I know many schools are restrictive in their grading policies and teachers cannot even consider changing weights. I am fortunate to be at an independent school, so I am sincerely searching for the best way to handle grades for language acquisition, which is seems trickier than grading math problems!! Thank you for your feedback.
We have district-wide IPA’s for all World Language classes. All our Interpretive Reading assessments are done with authentic resources. My biggest concern about assessing with only authentic resources is the rigor of our goals for our Spanish 1 and 2 students. Many of students find it “easy” to identify familiar individual words and phrases on an infograph. They are smart enough to figure out the text type just by looking at how the resource is laid out.
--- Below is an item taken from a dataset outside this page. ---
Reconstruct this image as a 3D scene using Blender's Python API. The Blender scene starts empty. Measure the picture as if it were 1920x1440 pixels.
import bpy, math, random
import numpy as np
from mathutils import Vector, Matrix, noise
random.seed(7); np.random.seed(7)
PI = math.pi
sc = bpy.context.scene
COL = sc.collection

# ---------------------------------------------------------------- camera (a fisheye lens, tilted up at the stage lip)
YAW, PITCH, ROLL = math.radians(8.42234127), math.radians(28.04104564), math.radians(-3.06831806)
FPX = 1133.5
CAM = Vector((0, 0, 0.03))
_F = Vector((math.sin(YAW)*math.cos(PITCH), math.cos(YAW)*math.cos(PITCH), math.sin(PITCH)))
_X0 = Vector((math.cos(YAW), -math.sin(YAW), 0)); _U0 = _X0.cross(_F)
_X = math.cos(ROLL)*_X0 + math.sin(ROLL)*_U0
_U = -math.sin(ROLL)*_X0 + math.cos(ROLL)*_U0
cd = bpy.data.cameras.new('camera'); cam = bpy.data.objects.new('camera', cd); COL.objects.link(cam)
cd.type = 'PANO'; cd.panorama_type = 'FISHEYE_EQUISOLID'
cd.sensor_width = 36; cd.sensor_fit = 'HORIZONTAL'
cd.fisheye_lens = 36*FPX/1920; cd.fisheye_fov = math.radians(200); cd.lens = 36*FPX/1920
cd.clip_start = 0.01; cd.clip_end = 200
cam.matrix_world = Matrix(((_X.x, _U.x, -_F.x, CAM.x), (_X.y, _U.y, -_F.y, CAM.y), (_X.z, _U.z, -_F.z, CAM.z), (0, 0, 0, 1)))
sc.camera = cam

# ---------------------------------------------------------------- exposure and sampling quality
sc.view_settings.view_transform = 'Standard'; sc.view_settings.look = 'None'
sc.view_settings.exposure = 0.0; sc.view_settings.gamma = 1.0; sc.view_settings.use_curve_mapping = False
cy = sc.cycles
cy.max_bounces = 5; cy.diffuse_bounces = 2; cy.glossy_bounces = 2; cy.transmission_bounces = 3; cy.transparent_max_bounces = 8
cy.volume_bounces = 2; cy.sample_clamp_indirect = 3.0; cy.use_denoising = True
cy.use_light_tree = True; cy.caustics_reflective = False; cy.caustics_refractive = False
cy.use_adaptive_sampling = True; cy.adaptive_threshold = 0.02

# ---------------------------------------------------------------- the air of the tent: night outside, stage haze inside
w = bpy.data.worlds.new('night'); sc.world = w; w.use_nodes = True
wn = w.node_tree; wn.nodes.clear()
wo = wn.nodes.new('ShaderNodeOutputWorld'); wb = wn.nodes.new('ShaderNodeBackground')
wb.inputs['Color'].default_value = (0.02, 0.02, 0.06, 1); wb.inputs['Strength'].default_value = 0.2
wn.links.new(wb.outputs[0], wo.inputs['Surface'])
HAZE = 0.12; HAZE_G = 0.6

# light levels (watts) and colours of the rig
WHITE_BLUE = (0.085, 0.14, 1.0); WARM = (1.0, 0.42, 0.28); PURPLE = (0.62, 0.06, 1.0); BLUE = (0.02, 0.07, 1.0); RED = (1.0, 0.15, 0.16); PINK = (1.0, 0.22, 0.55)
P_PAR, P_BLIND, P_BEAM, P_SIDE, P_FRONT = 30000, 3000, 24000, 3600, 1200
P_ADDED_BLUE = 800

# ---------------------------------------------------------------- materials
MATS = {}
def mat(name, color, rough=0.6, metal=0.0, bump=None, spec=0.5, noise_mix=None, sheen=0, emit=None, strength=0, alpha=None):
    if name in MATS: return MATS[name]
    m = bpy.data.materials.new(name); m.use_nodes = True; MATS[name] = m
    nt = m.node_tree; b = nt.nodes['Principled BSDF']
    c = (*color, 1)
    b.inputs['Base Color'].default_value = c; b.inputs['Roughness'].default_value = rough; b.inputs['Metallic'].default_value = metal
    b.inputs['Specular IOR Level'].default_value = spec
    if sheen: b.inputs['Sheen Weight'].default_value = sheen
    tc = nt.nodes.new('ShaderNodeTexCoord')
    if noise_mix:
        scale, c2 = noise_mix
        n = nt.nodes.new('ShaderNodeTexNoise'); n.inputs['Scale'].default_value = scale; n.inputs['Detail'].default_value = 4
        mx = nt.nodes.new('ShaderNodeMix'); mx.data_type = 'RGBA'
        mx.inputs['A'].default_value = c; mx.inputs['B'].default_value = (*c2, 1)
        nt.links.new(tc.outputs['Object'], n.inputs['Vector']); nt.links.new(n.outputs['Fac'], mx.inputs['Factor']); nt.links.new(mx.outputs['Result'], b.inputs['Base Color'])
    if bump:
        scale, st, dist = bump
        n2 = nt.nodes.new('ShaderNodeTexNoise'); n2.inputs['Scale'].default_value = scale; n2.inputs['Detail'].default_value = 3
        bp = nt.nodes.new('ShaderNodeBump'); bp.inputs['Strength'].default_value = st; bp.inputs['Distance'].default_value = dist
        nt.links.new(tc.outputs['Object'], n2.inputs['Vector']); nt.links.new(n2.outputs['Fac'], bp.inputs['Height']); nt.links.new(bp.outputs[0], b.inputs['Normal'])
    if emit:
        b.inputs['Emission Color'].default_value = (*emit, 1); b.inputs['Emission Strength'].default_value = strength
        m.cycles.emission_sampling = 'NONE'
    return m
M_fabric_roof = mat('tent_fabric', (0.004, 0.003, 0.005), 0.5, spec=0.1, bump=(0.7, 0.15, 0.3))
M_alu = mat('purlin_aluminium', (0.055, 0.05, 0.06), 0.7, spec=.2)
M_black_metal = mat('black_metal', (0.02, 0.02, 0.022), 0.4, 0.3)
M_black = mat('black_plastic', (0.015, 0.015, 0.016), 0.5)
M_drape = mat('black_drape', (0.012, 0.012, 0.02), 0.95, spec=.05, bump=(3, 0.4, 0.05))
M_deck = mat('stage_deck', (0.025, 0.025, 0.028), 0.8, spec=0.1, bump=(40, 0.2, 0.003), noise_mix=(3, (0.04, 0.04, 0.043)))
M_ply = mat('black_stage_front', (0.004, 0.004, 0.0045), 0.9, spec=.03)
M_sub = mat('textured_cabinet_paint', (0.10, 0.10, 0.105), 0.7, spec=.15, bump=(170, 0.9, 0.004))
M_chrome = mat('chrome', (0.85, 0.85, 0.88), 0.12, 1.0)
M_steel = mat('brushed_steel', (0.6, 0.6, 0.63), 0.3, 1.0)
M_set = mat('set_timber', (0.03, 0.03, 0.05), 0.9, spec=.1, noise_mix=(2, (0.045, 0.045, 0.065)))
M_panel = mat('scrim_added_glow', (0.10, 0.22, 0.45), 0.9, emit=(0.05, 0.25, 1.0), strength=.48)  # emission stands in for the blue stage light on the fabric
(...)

Last year, my Spanish 2 students were all acing their Interpretive Reading assessments with authentic resources. However, when I had them read a leveled novel for the first time 2nd semester, they complained about not understanding. I was confused; we had studied all the essential vocabulary before reading. But now I wonder if it was because for the first time, they had to read multiple sentences word for word and comprehend an entire series of events. The resource was not authentic, but they actually inputting more language.
Martina, fellow teachers – any thoughts or comments on this?
Jessica, what a great question. Your musings totally match with my experience–asking students to perform at [Novice Mid] when interpreting #authres is a completely different skill than asking them to read and understand deeply a complete text written in L2. I think that there is a place for both in our classes; we just have to decide which skill is our priority, and our assessments need to support that decision.
I found this instrument for scaling reading comprehension very effective . May I use this for my research study in college. Thank you very much
sure thing! With appropriate citation, of course!
Hi! I have a question. What if a student makes a good guess on a word based on the context but it’s not correct? For example a student guessed from the sentence “le Petit Chaperon Rouge a pris les galettes” that “galettes” means picnic basket, however it means cookies. Would this still allow them to fall into “advanced” since I do understand how the conclusion was drawn?
It’s completely your call – but I would say, yes!